Project Indigo gains ‘initial iPad support’
Last June, Adobe announced an experimental app, Project Indigo, promising to leverage a “custom computational photography pipeline” to offer “a natural image look, and a full set of camera controls.”
Photos produced by Indigo employ computational photography and AI to produce a natural (SLR-like) look for your photos, including special (but gentle) treatment of subjects and skies. This look is applied when generating JPEG images and is embedded as a rendering suggestion in raw DNG files (if enabled). All raw pixels remain intact – the look does not alter them.
Since then, the company has been working to add new features and improvements based on user feedback, in addition to expanding support to new devices.

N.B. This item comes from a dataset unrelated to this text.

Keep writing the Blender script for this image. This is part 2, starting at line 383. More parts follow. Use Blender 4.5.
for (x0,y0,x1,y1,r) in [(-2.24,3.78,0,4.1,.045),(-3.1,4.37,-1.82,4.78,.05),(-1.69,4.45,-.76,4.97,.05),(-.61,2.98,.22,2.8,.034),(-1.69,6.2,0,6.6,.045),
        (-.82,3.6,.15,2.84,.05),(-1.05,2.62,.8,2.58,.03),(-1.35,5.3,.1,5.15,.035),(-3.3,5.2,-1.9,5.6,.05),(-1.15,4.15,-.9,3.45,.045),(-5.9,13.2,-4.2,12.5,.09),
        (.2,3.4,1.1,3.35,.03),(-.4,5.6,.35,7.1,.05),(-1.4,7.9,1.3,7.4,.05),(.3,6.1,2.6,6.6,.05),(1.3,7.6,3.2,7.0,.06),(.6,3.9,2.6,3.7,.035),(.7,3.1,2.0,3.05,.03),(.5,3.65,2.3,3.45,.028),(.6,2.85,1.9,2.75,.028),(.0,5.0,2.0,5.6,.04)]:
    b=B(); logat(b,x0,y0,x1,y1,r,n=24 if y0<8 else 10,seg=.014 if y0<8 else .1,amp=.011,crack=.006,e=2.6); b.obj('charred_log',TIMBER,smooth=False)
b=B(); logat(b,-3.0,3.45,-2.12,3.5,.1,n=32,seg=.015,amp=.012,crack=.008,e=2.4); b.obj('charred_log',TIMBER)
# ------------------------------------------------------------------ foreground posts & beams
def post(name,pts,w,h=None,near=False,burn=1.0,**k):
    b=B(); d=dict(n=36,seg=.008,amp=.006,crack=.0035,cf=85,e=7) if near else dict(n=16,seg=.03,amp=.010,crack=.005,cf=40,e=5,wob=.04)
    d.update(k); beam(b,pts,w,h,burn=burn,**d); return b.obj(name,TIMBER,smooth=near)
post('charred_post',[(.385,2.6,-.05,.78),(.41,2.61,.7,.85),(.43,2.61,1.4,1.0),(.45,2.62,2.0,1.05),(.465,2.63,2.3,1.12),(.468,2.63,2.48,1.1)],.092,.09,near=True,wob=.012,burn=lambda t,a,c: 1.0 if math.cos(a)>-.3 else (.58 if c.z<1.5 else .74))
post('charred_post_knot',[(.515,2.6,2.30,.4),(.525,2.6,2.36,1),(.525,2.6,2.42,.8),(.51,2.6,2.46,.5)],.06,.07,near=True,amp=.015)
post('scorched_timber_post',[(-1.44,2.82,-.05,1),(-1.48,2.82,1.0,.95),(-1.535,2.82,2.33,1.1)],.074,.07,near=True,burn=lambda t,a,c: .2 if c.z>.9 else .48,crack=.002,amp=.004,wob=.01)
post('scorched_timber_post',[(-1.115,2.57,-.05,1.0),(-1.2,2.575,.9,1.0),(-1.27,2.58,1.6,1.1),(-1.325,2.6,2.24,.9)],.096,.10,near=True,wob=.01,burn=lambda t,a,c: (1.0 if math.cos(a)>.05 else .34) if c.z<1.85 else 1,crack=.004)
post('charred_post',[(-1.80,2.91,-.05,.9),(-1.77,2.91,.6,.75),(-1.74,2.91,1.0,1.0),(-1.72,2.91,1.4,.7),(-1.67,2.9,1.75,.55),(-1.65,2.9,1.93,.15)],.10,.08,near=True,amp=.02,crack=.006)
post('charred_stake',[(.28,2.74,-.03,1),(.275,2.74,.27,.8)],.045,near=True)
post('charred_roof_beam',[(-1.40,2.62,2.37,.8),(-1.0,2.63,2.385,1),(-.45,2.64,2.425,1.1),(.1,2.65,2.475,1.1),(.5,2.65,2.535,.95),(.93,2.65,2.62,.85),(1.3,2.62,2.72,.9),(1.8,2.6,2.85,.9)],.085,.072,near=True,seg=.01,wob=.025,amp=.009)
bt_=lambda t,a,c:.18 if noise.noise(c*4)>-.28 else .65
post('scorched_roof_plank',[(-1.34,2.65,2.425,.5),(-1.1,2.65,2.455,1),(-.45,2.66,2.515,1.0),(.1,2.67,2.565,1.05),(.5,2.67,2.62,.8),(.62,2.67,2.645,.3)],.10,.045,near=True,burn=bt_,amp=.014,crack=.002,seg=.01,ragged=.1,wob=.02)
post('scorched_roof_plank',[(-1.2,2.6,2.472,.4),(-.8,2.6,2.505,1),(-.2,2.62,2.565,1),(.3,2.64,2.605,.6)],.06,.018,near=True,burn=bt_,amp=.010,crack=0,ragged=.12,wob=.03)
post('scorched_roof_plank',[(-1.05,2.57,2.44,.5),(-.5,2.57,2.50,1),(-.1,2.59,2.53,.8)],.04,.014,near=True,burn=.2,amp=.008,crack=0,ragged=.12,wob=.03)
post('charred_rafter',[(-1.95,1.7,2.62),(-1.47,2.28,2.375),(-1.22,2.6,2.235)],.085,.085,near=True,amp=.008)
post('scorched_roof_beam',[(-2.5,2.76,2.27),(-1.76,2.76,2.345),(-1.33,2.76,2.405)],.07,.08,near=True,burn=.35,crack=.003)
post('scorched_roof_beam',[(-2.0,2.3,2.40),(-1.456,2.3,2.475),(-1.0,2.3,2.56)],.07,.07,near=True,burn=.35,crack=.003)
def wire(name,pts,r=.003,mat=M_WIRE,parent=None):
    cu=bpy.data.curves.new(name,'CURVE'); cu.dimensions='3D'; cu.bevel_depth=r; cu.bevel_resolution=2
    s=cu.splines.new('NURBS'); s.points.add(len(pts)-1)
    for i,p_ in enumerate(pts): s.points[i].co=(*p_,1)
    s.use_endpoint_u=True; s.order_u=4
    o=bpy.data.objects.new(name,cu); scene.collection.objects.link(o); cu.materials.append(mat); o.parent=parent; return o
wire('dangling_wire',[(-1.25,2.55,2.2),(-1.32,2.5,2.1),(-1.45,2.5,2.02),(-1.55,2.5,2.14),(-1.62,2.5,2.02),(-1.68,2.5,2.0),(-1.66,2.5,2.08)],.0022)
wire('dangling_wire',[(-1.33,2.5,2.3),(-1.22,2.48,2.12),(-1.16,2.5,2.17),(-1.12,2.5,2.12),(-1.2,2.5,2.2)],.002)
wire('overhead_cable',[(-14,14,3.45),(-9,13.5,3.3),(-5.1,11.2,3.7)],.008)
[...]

Last October, the company ran into problems that prevented it from bringing a speedier compatibility with the iPhone 17 lineup, some of which were only solved after Apple released iOS 26.1.
Today, Adobe updated Project Indigo with multiple new features, including:
- New grid view in the filmstrip. Find your photos more easily. Includes multi-selection for sharing or deletion.
- Use the multi-selection feature in the grid view to import multiple photos into the Lightroom mobile app in one go.
- Filtering of photos in the filmstrip and grid. Select between All Photos, Indigo Album, and Favorites.
- New option to display the 35mm equivalent focal length for rear cameras. Enable in Capture settings.
- Support added for iPhone 17e devices.
Additionally, the app is now compatible with the iPhone 17e and with iPads, provided they have at least 6GB of RAM. For reference, that includes the iPad Pro models from 2020 and later, newer iPad Air models (M1 and later), the latest iPad mini, and the 11th-generation iPad.
Adobe notes that today’s update introduces only “initial support” for iPads, and that the app “is not yet tuned” for the device.